Introduction
While Canvas does not dictate a specific design for your frontend, it does provide a basic starting point using Bootstrap and Vue that will be helpful for many applications.
Installation
You may use composer to install Studio into your Laravel project:
composer require austintoddj/studio
Once the austintoddj/studio
package has been installed, you may install the frontend scaffolding using the studio:install
Artisan command:
php artisan studio:install
After installing the austintoddj/studio
Composer package and generating the frontend scaffolding, your package.json
file will include the necessary dependencies to install and compile:
# Using NPM
npm install
npm run dev
# Using Yarn
yarn
yarn dev
Configuration
After compiling Studio's assets, a primary configuration file will be located at config/studio.php
. This file allows you to customize various aspects of how your application uses the package.

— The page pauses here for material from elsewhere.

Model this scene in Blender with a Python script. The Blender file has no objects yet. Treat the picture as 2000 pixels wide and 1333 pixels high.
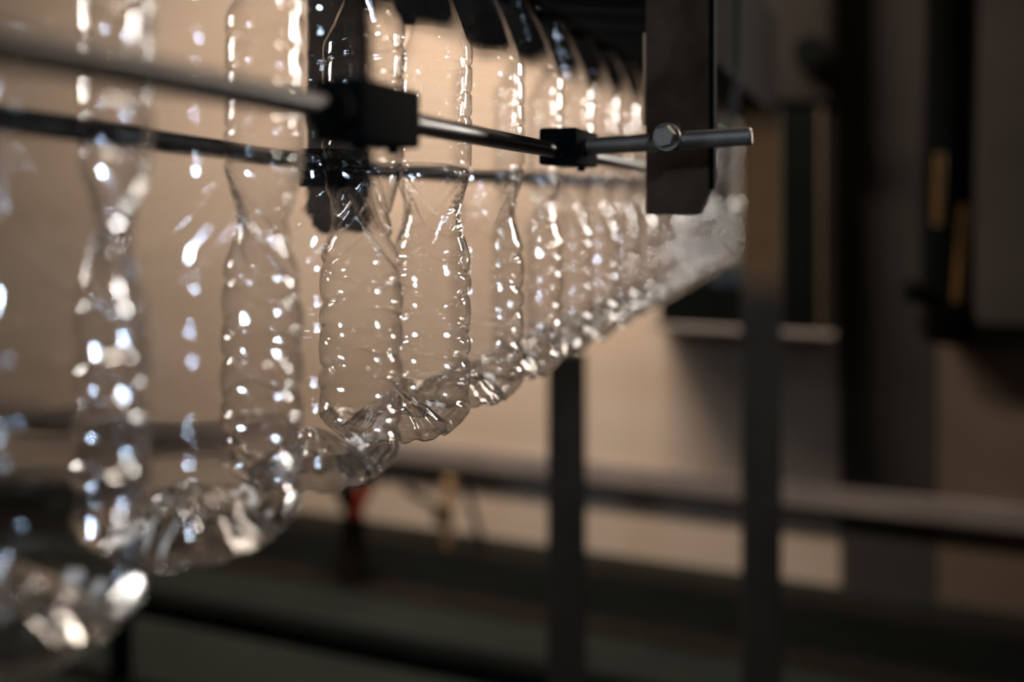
import bpy, bmesh, math, random
from mathutils import Vector, Matrix, noise
C = bpy.context.scene.collection
sc = bpy.context.scene
PI = math.pi

# ------------------------------------------------------------------ camera
FPX = 1800.0; YAW = math.radians(20.4); CAMX = 0.258; CAMZ = 1.30
cd = bpy.data.cameras.new('camera'); cam = bpy.data.objects.new('camera', cd); C.objects.link(cam)
cam.location = (CAMX, 0, CAMZ); cam.rotation_euler = (PI/2, 0, YAW)
cd.sensor_width = 36; cd.lens = FPX/2000*36; cd.shift_y = -(666.5-370)/2000
cd.clip_start = 0.02; cd.clip_end = 60
cd.dof.use_dof = True; cd.dof.focus_distance = 0.54; cd.dof.aperture_fstop = 2.25
sc.camera = cam

def P(px, py, z):
    """world point seen at photograph pixel (px, py) at depth z metres"""
    xc = (px-1000)/FPX*z; up = -(py-370)/FPX*z
    s, c = math.sin(YAW), math.cos(YAW)
    return Vector((CAMX - s*z + c*xc, c*z + s*xc, CAMZ + up))

def PY(px, py, Y):
    """world point seen at the pixel, on the plane y = Y"""
    s, c = math.sin(YAW), math.cos(YAW)
    z = Y/(c + s*(px-1000)/FPX)
    return P(px, py, z)

# ------------------------------------------------------------------ world, lamps, exposure
w = bpy.data.worlds.new('world'); sc.world = w; w.use_nodes = True
w.node_tree.nodes['Background'].inputs[0].default_value = (0.55, 0.5, 0.45, 1)
w.node_tree.nodes['Background'].inputs[1].default_value = 0.02
sc.view_settings.view_transform = 'Standard'; sc.view_settings.look = 'None'
sc.view_settings.gamma = 1; sc.view_settings.use_curve_mapping = False
sc.view_settings.exposure = 0.0
sc.cycles.transparent_max_bounces = 96
sc.cycles.max_bounces = 64; sc.cycles.glossy_bounces = 6; sc.cycles.transmission_bounces = 60
sc.cycles.diffuse_bounces = 3
sc.cycles.sample_clamp_indirect = 12

def area(name, loc, target, sx, sy, power, col, spread=180):
    l = bpy.data.lights.new(name, 'AREA'); l.shape = 'RECTANGLE'; l.size = sx; l.size_y = sy
    l.energy = power; l.color = col; l.spread = math.radians(spread)
    o = bpy.data.objects.new(name, l); C.objects.link(o); o.location = loc
    o.rotation_euler = (Vector(target)-Vector(loc)).to_track_quat('-Z', 'Y').to_euler()
    return o
WARM = (1.0, 0.84, 0.68); NEUT = (1.0, 0.93, 0.84); COOL = (0.62, 0.78, 1.0)
# wall washers above the back wall
area('wall_lamp', (-0.95, 2.15, 2.9), (-0.95, 3.2, 1.0), 1.4, 0.2, 51, WARM, 116)
area('wall_lamp', (-2.6, 1.9, 2.9), (-2.6, 3.2, 1.2), 1.2, 0.2, 13, WARM, 130)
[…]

Studio exposes a simple UI at /studio
by default. This can be changed by updating the path
option:
/*
|--------------------------------------------------------------------------
| Base Route
|--------------------------------------------------------------------------
|
| This is the URI path where Studio will be accessible from. You are free
| to change this path to anything you like. Note that the URI will not
| affect the paths of its internal API that aren't exposed to users.
|
*/
'path' => env('STUDIO_PATH_NAME', 'studio'),
/*
|--------------------------------------------------------------------------
| User Identifier
|--------------------------------------------------------------------------
|
| This is the publicly identifying attribute given in the URL to expose
| users. By default, the User ID will be used. Note that "username"
| requires a canvas_user_meta record to exist and be defined.
|
| Supported Identifiers: "id", "username"
|
*/
'identifier' => env('STUDIO_USER_IDENTIFIER', 'id'),
License
Studio is open-sourced software licensed under the MIT license.